Give again, word for word, each line from the top of the listing through the line that holds "from mathutils.kdtree import KDTree".

DATA SHOWN:
»»
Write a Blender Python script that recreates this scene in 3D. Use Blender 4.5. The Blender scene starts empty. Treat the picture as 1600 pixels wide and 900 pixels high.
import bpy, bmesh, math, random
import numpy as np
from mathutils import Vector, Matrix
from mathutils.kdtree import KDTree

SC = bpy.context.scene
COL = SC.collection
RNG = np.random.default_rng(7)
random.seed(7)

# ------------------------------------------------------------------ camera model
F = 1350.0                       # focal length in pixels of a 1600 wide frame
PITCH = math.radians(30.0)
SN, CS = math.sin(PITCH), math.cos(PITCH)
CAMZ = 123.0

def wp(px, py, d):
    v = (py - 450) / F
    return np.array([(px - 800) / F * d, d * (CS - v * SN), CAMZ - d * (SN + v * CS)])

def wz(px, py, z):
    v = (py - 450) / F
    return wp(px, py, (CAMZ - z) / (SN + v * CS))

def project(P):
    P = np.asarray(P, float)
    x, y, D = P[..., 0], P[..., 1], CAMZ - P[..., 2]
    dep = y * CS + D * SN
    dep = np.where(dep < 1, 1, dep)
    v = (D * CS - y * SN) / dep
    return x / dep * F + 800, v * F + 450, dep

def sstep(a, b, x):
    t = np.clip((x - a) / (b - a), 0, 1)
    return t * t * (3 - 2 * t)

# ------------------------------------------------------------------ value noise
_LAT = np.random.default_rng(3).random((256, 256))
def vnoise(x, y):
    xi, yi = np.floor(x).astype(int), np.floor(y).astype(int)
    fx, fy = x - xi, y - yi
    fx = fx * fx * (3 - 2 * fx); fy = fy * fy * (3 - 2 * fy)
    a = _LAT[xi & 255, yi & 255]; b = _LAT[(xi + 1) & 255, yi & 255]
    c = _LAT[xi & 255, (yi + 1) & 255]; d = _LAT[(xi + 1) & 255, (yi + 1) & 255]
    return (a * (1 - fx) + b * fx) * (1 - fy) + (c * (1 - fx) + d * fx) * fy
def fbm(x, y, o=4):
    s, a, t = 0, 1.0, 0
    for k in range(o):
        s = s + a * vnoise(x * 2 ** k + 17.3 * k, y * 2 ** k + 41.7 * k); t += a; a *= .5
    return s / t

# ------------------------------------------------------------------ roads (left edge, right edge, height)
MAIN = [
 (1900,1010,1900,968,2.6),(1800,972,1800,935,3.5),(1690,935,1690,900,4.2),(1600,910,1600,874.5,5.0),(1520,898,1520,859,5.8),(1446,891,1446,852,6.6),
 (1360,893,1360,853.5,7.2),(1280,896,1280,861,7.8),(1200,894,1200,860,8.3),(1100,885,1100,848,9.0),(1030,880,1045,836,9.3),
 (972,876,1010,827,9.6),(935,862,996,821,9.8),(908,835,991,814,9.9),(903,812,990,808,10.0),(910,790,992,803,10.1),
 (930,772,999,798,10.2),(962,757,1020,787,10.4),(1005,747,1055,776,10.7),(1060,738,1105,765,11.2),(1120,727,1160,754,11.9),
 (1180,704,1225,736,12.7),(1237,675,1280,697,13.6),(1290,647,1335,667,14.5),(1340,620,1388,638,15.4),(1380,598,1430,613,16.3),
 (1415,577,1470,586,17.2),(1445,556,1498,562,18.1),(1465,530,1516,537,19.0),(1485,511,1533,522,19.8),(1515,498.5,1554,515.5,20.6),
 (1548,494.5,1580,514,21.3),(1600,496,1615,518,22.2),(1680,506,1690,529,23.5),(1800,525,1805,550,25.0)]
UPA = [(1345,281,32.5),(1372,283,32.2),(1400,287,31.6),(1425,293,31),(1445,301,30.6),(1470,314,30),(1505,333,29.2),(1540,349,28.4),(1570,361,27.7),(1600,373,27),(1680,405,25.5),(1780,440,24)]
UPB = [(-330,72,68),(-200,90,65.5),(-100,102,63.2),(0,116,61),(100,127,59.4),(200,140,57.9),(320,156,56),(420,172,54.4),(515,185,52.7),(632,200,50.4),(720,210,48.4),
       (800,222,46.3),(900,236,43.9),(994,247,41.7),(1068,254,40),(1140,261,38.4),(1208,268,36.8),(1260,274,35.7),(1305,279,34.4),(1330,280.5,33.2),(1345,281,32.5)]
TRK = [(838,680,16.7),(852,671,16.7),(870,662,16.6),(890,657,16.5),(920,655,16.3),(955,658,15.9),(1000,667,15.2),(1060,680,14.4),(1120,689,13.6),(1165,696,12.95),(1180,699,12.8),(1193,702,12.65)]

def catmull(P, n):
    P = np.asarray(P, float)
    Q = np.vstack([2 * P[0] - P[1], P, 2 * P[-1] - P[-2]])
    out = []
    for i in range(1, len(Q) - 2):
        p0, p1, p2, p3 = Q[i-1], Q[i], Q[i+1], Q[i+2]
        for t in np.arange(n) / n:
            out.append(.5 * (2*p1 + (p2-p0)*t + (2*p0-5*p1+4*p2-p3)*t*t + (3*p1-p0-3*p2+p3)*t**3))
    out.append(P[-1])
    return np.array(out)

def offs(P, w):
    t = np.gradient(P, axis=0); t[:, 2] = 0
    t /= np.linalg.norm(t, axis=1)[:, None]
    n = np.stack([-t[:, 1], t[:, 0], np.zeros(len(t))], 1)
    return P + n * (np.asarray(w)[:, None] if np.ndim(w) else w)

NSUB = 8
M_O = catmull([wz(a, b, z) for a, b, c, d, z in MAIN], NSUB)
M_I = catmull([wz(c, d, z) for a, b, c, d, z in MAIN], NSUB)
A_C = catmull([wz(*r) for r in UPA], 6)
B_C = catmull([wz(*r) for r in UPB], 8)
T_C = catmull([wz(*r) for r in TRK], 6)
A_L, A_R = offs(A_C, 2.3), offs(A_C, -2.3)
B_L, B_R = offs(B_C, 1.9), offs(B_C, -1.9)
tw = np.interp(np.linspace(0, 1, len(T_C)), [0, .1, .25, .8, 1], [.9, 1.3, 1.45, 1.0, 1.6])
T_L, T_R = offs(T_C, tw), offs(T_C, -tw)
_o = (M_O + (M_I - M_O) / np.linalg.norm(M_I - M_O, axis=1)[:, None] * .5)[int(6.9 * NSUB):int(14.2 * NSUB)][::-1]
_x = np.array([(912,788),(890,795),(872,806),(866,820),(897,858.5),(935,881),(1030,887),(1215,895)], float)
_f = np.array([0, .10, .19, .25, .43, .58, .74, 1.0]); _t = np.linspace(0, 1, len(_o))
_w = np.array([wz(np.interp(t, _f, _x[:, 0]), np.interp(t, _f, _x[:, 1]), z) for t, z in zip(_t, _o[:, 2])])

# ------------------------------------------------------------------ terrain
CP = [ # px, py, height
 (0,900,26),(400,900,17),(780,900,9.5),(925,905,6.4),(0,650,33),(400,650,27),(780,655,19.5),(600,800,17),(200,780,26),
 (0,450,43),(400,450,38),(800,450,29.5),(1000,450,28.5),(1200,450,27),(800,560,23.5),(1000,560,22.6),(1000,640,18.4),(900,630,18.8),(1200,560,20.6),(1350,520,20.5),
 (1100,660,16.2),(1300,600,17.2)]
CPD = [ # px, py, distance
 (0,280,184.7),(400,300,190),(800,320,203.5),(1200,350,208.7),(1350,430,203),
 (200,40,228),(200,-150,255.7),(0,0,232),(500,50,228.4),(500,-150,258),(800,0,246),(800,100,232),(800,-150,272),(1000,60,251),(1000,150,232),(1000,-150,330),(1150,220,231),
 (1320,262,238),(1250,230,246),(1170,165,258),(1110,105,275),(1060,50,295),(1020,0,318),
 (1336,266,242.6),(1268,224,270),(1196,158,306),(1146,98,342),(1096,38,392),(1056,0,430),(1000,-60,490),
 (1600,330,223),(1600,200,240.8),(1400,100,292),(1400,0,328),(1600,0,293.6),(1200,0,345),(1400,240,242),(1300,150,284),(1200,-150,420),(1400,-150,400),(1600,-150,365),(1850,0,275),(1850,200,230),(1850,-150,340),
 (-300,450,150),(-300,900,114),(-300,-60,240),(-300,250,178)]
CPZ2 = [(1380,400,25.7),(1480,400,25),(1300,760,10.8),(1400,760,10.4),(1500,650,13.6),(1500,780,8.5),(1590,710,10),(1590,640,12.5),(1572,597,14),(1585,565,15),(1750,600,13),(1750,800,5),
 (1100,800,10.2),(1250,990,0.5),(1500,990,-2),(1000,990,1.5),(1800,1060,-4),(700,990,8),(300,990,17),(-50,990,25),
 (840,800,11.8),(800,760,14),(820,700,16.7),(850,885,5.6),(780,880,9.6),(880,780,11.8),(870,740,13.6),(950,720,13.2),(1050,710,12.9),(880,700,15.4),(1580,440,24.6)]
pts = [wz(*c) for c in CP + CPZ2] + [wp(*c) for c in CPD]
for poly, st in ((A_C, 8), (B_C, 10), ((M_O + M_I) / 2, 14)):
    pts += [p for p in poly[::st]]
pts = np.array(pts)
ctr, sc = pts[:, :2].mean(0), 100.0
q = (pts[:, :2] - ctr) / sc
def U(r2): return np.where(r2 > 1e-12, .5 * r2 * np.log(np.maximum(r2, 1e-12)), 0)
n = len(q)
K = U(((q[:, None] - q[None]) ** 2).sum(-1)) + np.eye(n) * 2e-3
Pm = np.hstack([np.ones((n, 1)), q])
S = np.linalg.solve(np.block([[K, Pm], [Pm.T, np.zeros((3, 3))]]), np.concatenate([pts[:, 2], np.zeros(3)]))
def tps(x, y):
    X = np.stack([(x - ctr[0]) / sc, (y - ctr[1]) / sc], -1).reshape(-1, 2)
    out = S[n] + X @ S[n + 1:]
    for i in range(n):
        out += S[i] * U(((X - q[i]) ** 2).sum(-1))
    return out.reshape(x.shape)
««
OUTPUT BELOW:
Write a Blender Python script that recreates this scene in 3D. Use Blender 4.5. The Blender scene starts empty. Treat the picture as 1600 pixels wide and 900 pixels high.
import bpy, bmesh, math, random
import numpy as np
from mathutils import Vector, Matrix
from mathutils.kdtree import KDTree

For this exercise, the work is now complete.